Segundo, pensem menos em federalização e mais em cooperação federativa. O piso nacional dos professores é um meio errado para um fim certo. Se quisessem beneficiar realmente os professores, o Congresso Nacional e a presidente da República deveriam aumentar os repasses do Fundeb. Darem aumento de salário e mandarem a conta para os estados e municípios é uma receita de impasse ou/e um atalho para revogar a Lei de Responsabilidade Fiscal. O primeiro passo para uma verdadeira cooperação seria criar algo como um conselho nacional de política salarial, onde representantes dos três níveis de governo compartilhem informação e discutam como os problemas e iniciativas de cada um repercutem sobre os outros.

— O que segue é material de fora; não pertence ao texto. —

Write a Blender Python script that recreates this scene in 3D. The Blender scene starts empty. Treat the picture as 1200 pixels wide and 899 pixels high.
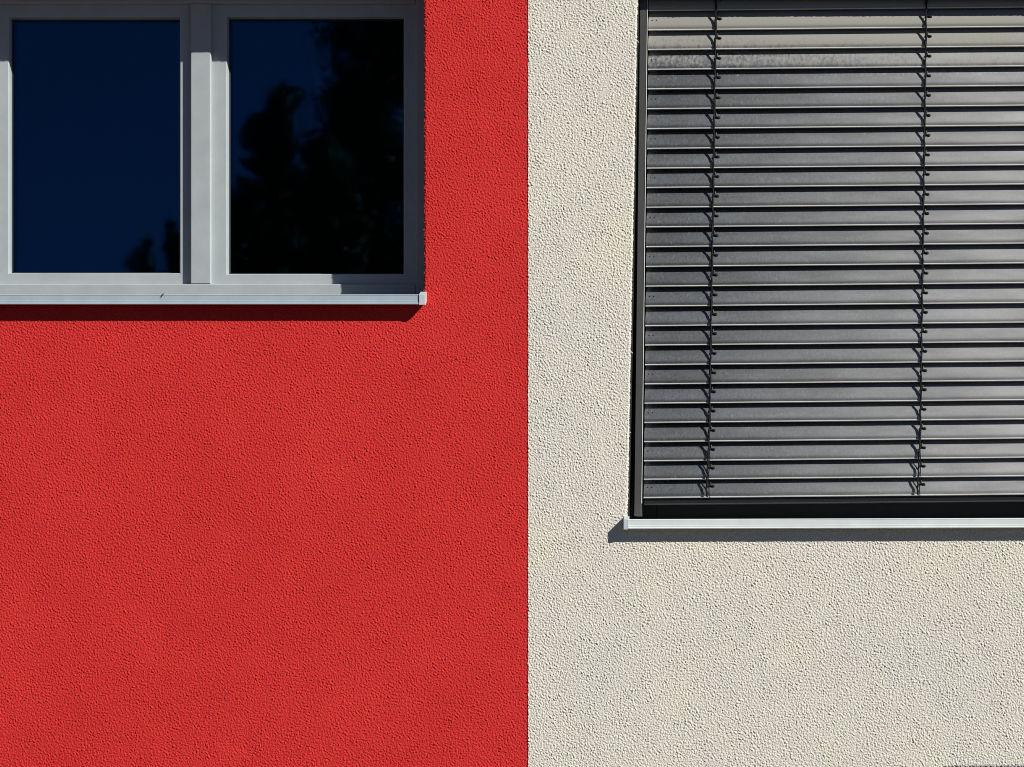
import bpy, bmesh, math, random
import numpy as np
from mathutils import Vector

random.seed(4); rng = np.random.default_rng(11)
S = 0.0031                       # metres per unit of facade survey grid (1 unit = 3.1 mm)
CX, CY, CD = 1150.0, 900.0, 4516.0   # camera standpoint on the same grid
scene = bpy.context.scene
COL = scene.collection

def W(X, Y, d):                  # facade grid -> metres (X right, Y down, d depth into the house)
    return ((X - 600) * S, d * S, 1.6 + (900 - Y) * S)
def PX(u, d): return CX + (u - CX) * (1 + d / CD)
def PY(v, d): return CY + (v - CY) * (1 + d / CD)

# ------------------------------------------------------------------ materials
def new_mat(name):
    m = bpy.data.materials.new(name); m.use_nodes = True
    nt = m.node_tree; nt.nodes.clear()
    out = nt.nodes.new('ShaderNodeOutputMaterial')
    b = nt.nodes.new('ShaderNodeBsdfPrincipled')
    nt.links.new(b.outputs[0], out.inputs[0])
    return m, nt, b, out
def N(nt, t, **kw):
    n = nt.nodes.new(t)
    for k, v in kw.items():
        if k in n.inputs: n.inputs[k].default_value = v
        else: setattr(n, k, v)
    return n
def noise(nt, scale, detail=3, rough=0.5, vec=None, obj=True):
    if vec is None:
        tc = nt.nodes.new('ShaderNodeTexCoord'); vec = tc.outputs['Object']
    n = nt.nodes.new('ShaderNodeTexNoise')
    n.inputs['Scale'].default_value = scale; n.inputs['Detail'].default_value = detail
    n.inputs['Roughness'].default_value = rough
    nt.links.new(vec, n.inputs['Vector'])
    return n.outputs['Fac']
def ramp(nt, fac, stops):
    r = nt.nodes.new('ShaderNodeValToRGB'); nt.links.new(fac, r.inputs[0])
    e = r.color_ramp.elements
    while len(e) < len(stops): e.new(0.5)
    for i, (p, c) in enumerate(stops):
        e[i].position = p; e[i].color = (*c, 1) if len(c) == 3 else c
    return r.outputs[0]
def bump(nt, b, h, strength, dist):
    n = nt.nodes.new('ShaderNodeBump'); n.inputs['Strength'].default_value = strength
    n.inputs['Distance'].default_value = dist
    nt.links.new(h, n.inputs['Height']); nt.links.new(n.outputs[0], b.inputs['Normal'])
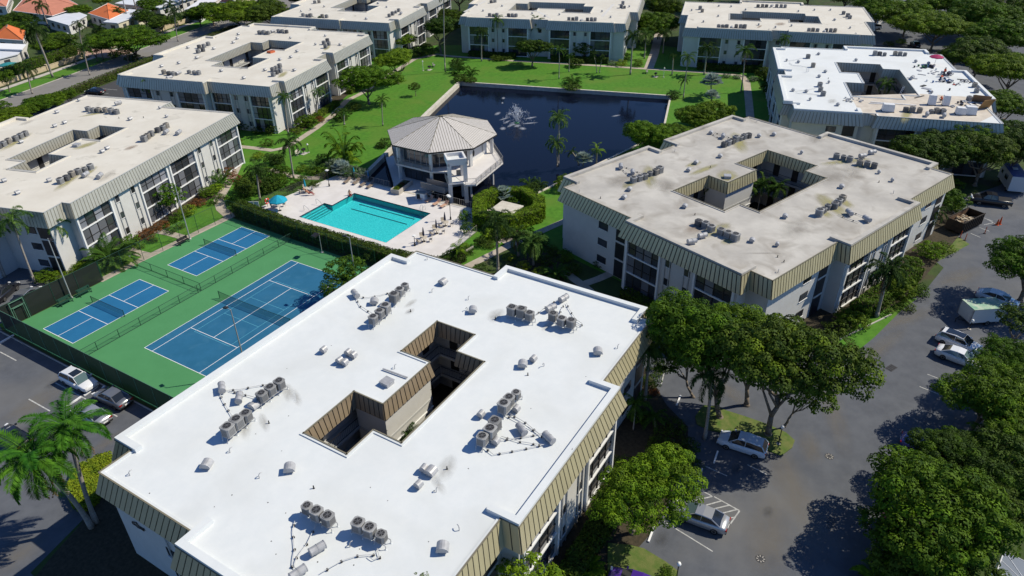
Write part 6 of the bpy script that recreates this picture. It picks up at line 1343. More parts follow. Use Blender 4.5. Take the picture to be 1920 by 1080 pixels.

Terceiro, abram os números. Sem comparar a remuneração (“cheia”, bem entendido) das várias carreiras públicas entre si e com o setor privado, é arbitrário dizer quem está ganhando pouco, muito ou na justa medida. A Lei de Acesso à Informação está aí para ser usada. Publiquem em formato aberto os dados de salários do setor público como um todo. Um órgão como o IPEA pode fazer isso em parceria com estados e municípios.
Duvido que a base política da presidente goste destas sugestões. Mas governadores e prefeitos – e os contribuintes – precisam nadar para não se afogar na onda de demandas levantada por Lula e seus companheiros sindicalistas.